This information appeared in Wednesday’s issue of daily newspaper Trouw. According to the newspaper, this has had a major impact on former students. They are unable to travel, and some of them have lost their jobs.
Approximately one million people owe money to DUO, and 100,000 of them live abroad. Around 24,000 of them have gone off the radar and can no longer be located by the student finance provider. In response to a question, DUO spokesperson Bert Viel confirmed that 80% of the untraceable students are behind on payments of more than 5,000 euros.
Other means
“We always try to restore contact via all other available means first”, says Viel. “We consult public sources, contact consulates and embassies… we try whatever we can think of. But if all that fails, we have little choice but to report people for passport registration.”
That means they cannot renew their passports. They have to contact DUO first to agree a repayment arrangement. DUO could not say how many people are currently listed in the register. However, ‘a few hundred’ former students have since been removed.
Lower income
Former students live all over the world, but these kinds of problems with payment arrears occur primarily in lower-income countries, such as in South America. He says DUO can take that into account.
It does so by conducting an assessment of the ability to pay. DUO looks at your current income and, on that basis, decides how much you should be able to repay. In the Netherlands, this happens automatically via the Tax and Customs Administration, but if you live abroad, you have to supply the information yourself. “If you don’t do it, you only create problems for yourself”, says Viel.
Big Brother
The active investigation of untraceable persons, using the passport-register method, got started in 2012 under then Labour Party (PvdA) Minister Jet Bussemaker. At that time, the rationale was that around 30,000 untraceable debtors owed an amount of over 80 million euros. The investigations are generating millions of euros.

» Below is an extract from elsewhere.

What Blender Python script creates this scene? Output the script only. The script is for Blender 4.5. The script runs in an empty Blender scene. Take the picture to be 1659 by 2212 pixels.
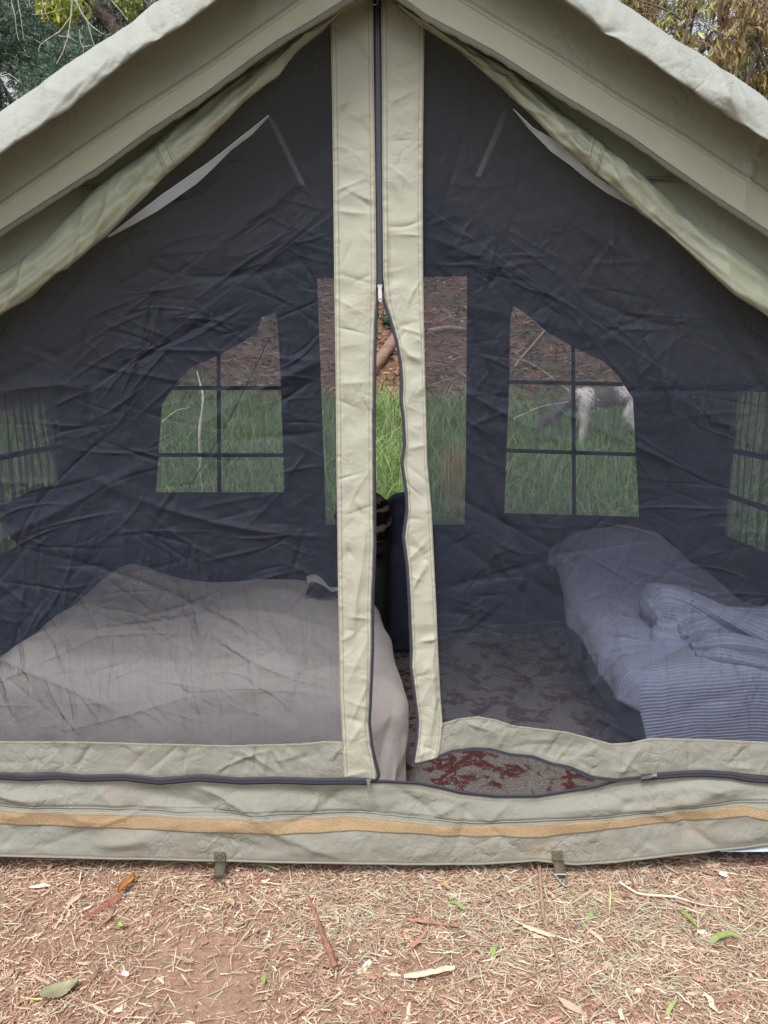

This is not the first time that DUO has been criticised for blocking the passports of people living abroad. It was one of the reasons why the agency was once nominated for a Big Brother Award.
The National Ombudsman criticised DUO’s poor communication about the blocking of passports. According to the ombudsman, the agency has since improved this, however.
Inappropriate
And yet, the problem is still not fully resolved. Ombudsman Reinier van Zutphen told Trouw, “You can’t enforce payment if the former student simply can’t afford to pay. Blocking someone’s passport rapidly becomes inappropriate, because of the tremendous consequences it can have for that person’s social and professional life.”